My practice is now based in California, with studios in San Francisco and Palm Springs, two cities that reflect the two sides of my practice: urban and grounded, open and sun-drenched. Each project I take on is an opportunity to do what this long, winding path has prepared me for: to listen carefully, look closely, and make a home that is entirely of its place and entirely of the person who will live there.

MAGGIE COOPER
ARCHITECT
I am a licensed architect with a Master of Architecture degree and a minor in construction management from Washington State University, where the landscapes of the Pacific Northwest first shaped my understanding of what architecture can and should do. Growing up between the rugged beauty of Seattle, with its towering evergreens, salt air and moody skies, and the wide, rolling plains of the Palouse in eastern Washington gave me an early sensitivity to how climate, topography and natural light define the experience of a place. That sensitivity, combined with a relentless attention to detail and a deep fluency in 3D rendering, informs everything I bring to my work in residential design. I have seen firsthand how powerful a well-crafted rendering can be in helping clients truly understand and connect with their project before a single thing is built.

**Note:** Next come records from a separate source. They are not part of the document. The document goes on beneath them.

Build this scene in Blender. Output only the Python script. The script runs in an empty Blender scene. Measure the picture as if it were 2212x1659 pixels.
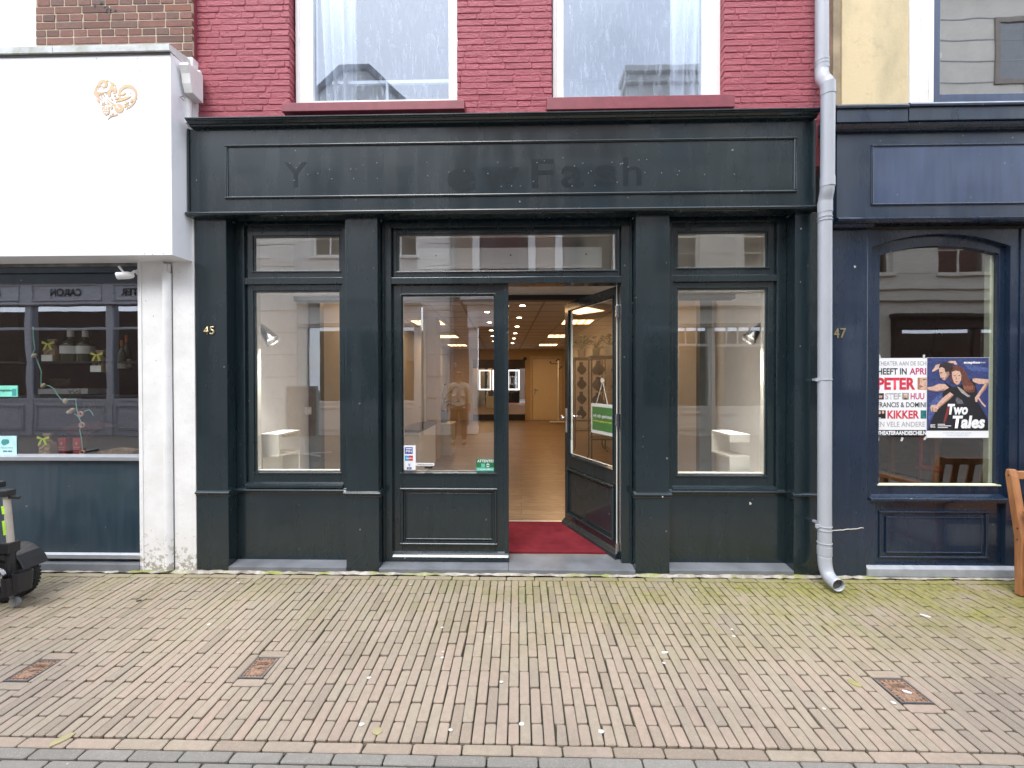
import bpy, math, random
from mathutils import Vector, Matrix
random.seed(7)
SC = bpy.context.scene
COL = SC.collection
R = math.radians
# ------------------------------------------------------------------ camera
CAM = (0.0, 0.0, 1.49)
YAW, PITCH, ROLL = R(1.24), R(0.475), R(0.11)      # left, down, clockwise
F, UC, VC = 904.0, 1106.0, 829.5                   # measured on a 2212 px wide view of the photo
fw = Vector((-math.sin(YAW)*math.cos(PITCH), math.cos(YAW)*math.cos(PITCH), -math.sin(PITCH)))
r0 = Vector((math.cos(YAW), math.sin(YAW), 0)); u0 = r0.cross(fw)
rt = r0*math.cos(ROLL) - u0*math.sin(ROLL); up = u0*math.cos(ROLL) + r0*math.sin(ROLL)
cd = bpy.data.cameras.new('camera'); cam = bpy.data.objects.new('camera', cd); COL.objects.link(cam)
m = Matrix((rt, up, -fw)).transposed().to_4x4(); m.translation = Vector(CAM); cam.matrix_world = m
cd.sensor_width = 36; cd.lens = 36*F/2212; cd.clip_end = 400; cd.clip_start = 0.02
SC.camera = cam
def P(u, v, Y):
    d = fw*F + rt*(u-UC) - up*(v-VC); t = Y/d.y
    return (d.x*t, CAM[2]+d.z*t)
def X(u, Y, v=820): return P(u, v, Y)[0]
def Z(v, Y, u=1106): return P(u, v, Y)[1]
def G(u, v, z=0.0):
    d = fw*F + rt*(u-UC) - up*(v-VC); t = (z-CAM[2])/d.z
    return (d.x*t, d.y*t)
# ------------------------------------------------------------------ light
SUN_EL, SUN_AZ = R(57), R(200)
w = bpy.data.worlds.new('World'); SC.world = w; w.use_nodes = True
nt = w.node_tree; nt.nodes.clear()
sky = nt.nodes.new('ShaderNodeTexSky'); sky.sky_type = 'NISHITA'; sky.sun_disc = False
sky.sun_elevation = SUN_EL; sky.sun_rotation = SUN_AZ; sky.air_density = 1.2; sky.dust_density = 2.0
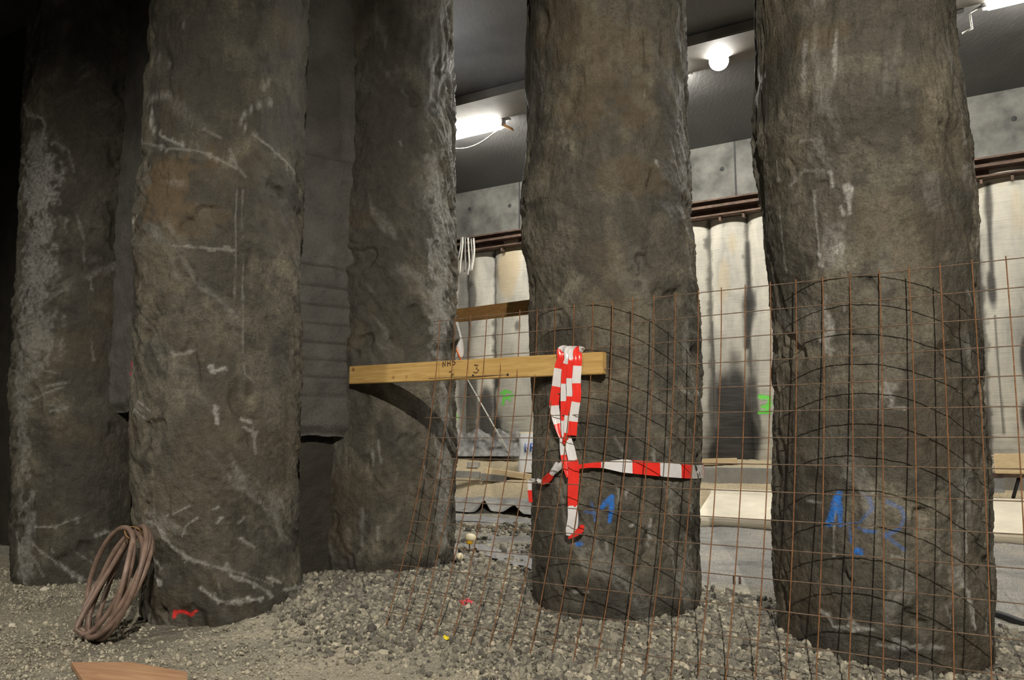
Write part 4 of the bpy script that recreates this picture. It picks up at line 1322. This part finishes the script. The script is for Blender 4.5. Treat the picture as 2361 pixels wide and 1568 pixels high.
c = on_ground(1077, 1398); crumple('red_scrap', c + Vector((0, 0, 0.012)), (0.045, 0.04, 0.022), M_REDSCRAP, 'small crumpled red scrap lying on the gravel between the dark pile and the middle pile', 'scrap', seed=4)
c = on_ground(1030, 1476); crumple('yellow_scrap', c + Vector((0, 0, 0.006)), (0.018, 0.018, 0.016), M_YELB, 'tiny bright yellow scrap on the grit at the lower edge of the wire mesh', 'scrap', seed=6)
for k_, (px, py, r_, lab) in enumerate(((27, 1446, 0.022, 'pale stone lying on the ground at the far left edge'), (950, 1322, 0.022, 'pale stone at the foot of the dark pile, near the left edge of the mesh'), (1056, 1292, 0.022, 'pale stone on top of the gravel bank beside the black scrap'),
                                (872, 1356, 0.02, 'flat pale stone in the gravel left of the wire mesh'), (105, 1362, 0.028, 'grey stone at the base of the leftmost pile'))):
    c = on_ground(px, py)
    crumple('stone', c + Vector((0, 0, 0.004)), r_, M_STONE_W, lab, 'stone', 0.7, 40 + k_, 14, 8)
c = on_ground(1044, 1300); crumple('black_scrap', c + Vector((0.0, 0.06, 0.0)), (0.08, 0.06, 0.07), M_BLACK, 'black plastic scrap at the right foot of the dark pile', 'scrap', seed=9)
c = P(1058, 1288, 7.05)
cap = empty('bent_cap', (c.x, c.y, gz(c.x, c.y)), 'white and cream bent plastic cap lying by the right foot of the dark pile', 'cap')
strip([P(1053, 1256, 7.1), P(1051, 1270, 7.08), P(1054, 1285, 7.06), P(1060, 1298, 7.05)], [0.03, 0.035, 0.035, 0.02], 0, 9, 0.4, None, 6, 41).build('rim', [M_SHEET], cap)
MB().lathe(P(1060, 1284, 7.02), (0.75, -0.45, 0.5), [(0.004, 0.03), (0.028, 0.022), (0.034, 0.0), (0.030, -0.01), (0.004, -0.012)], 16).build('cap_dome', M_CREAMP, cap)

# marker stake with yellow sleeve and cream cap
b0 = on_ground(1082, 1277)
stk = empty('marker_stake', b0, 'short marker stake with yellow sleeve and cream cap, right of the dark pile', 'stake')
zt_ = P(1083, 1230, b0.y).z
MB().tube([b0 - Vector((0, 0, 0.05)), Vector((b0.x + 0.004, b0.y, zt_ - 0.05))], 0.007, 8).build('rod', M_STEEL, stk)
MB().lathe((b0.x + 0.004, b0.y, P(1083, 1255, b0.y).z), (0.02, 0, 1), [(0.026, 0), (0.032, 0.01), (0.034, 0.08)], 18).build('sleeve', M_YELP, stk)
MB().lathe((b0.x + 0.01, b0.y, zt_ - 0.055), (0.18, 0, 1), [(0.035, -0.012), (0.058, 0.0), (0.06, 0.015), (0.052, 0.035), (0.03, 0.05), (0.006, 0.055)], 22).build('cap', M_CREAMP, stk)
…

I am a keen observer of how people actually live, how families gather, how a home holds a life, something I return to every time I spend time with my own extended family. When I am not at my desk or on a job site, I am on the water in Puget Sound, boating, crabbing and paddleboarding, or settled into my family's classic mid-century modern home in the heart of Palm Springs, where the magic and extremes of the desert never get old. Time in landscapes like these is never wasted. It shows in my work.